Following the hearing, Feinstein said Democrats had succeeded in their goal of highlighting Barrett’s threat to the Affordable Care Act and abortion rights.
“The Senate is structured so the majority had absolute control over this process,” Feinstein added. “When Republicans signaled they’d move ahead in the face of all objections, the only thing we could do was show this nominee would radically alter the court, and we accomplished that.”
With Trump’s reelection campaign reeling and the GOP’s Senate majority at risk, McConnell is eager to make any Democratic threats on the court a front-and-center campaign issue. On Thursday, he said it will be a “huge issue” in the election.
“It’s been nine [justices] since 1869. The fact that Joe Biden will not answer the question until after the election tells you that they do intend to pack the Supreme Court,” McConnell told reporters in Louisville on Thursday. “Believe me, they’ll do it if they can. If I’m the majority leader, it will not come up.”

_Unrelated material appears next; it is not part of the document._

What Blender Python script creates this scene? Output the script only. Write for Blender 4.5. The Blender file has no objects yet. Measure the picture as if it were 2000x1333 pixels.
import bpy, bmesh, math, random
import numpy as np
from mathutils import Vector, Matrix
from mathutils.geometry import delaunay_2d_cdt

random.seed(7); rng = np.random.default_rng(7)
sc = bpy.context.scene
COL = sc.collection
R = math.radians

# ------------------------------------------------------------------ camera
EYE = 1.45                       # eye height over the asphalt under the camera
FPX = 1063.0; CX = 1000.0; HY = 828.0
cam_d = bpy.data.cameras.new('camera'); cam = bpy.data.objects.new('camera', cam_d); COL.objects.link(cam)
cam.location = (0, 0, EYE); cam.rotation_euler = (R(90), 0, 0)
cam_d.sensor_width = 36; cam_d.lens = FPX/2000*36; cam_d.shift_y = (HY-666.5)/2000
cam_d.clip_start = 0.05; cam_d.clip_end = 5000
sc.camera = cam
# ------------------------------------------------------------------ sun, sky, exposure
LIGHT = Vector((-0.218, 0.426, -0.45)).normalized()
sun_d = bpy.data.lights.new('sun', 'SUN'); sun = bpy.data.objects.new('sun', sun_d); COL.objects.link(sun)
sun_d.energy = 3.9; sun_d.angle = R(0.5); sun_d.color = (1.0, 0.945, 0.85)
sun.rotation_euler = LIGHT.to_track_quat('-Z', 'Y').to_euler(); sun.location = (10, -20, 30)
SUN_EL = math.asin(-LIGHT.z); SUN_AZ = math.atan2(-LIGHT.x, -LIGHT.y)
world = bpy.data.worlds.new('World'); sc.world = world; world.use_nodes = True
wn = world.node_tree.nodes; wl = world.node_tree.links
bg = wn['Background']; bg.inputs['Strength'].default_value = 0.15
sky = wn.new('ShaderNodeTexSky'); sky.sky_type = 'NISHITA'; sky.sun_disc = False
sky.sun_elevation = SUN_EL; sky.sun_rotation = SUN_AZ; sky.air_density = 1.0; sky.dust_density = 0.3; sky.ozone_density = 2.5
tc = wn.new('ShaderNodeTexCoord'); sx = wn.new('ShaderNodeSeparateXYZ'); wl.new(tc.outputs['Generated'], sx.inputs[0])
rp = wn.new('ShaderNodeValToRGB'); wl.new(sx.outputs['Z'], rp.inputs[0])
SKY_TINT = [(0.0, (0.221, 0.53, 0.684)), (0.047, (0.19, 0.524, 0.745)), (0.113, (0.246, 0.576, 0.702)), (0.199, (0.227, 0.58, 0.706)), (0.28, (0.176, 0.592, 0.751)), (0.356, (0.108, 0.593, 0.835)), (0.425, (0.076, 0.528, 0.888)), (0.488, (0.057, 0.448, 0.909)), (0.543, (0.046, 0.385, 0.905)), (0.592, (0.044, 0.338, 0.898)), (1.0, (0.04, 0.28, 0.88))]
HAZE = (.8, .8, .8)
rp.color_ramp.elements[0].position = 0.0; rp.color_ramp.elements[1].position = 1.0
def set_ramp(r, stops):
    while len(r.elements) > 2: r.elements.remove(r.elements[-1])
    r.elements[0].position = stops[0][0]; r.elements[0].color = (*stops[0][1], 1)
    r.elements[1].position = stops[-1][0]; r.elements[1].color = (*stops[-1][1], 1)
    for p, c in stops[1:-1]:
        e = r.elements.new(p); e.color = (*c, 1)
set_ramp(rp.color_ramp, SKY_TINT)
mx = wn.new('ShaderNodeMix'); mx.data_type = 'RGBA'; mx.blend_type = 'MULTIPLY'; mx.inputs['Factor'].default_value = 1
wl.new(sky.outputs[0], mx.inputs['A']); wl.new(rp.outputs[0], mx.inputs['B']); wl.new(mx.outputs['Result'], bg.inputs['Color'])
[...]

Graham suggested that given the low-key nature of Barrett’s hearing, the committee might be able to shed its partisan firefights over the court going forward.
“I generally like Sen. Whitehouse. I thought I made it pretty clear I thought Justice Kavanaugh changed every rule, every norm,” said Graham, who angrily denounced Democrats during Brett Kavanaugh’s 2018 hearing, in which he was accused of sexual assault. “Here’s the good news. The ways [Democrats] conducted themselves was respectful and challenging. Once we have the election, we’ll have a fresh start.”
That may be wishful thinking. Democrats have seen Republicans almost completely sideline them on judicial confirmations. McConnell eliminated the filibuster on Supreme Court picks in 2017 and the GOP has declined to allow the minority to have some say on Circuit Court nominees.
So Democrats now say there’s basically no rules governing when and how nominations should be considered. Just like Republicans ran with Democrats’ 2013 rule changes to gut the filibuster on other nominees after they took power, Democrats are likely to follow the GOP’s path if they win.
“We will fill every judicial vacancy,” said Sen. Mazie Hirono (D-Hawaii). “As far as I’m concerned it is highly likely that we will proceed under the same kinds of rules that they’ve put in place. I hardly call that retaliation.”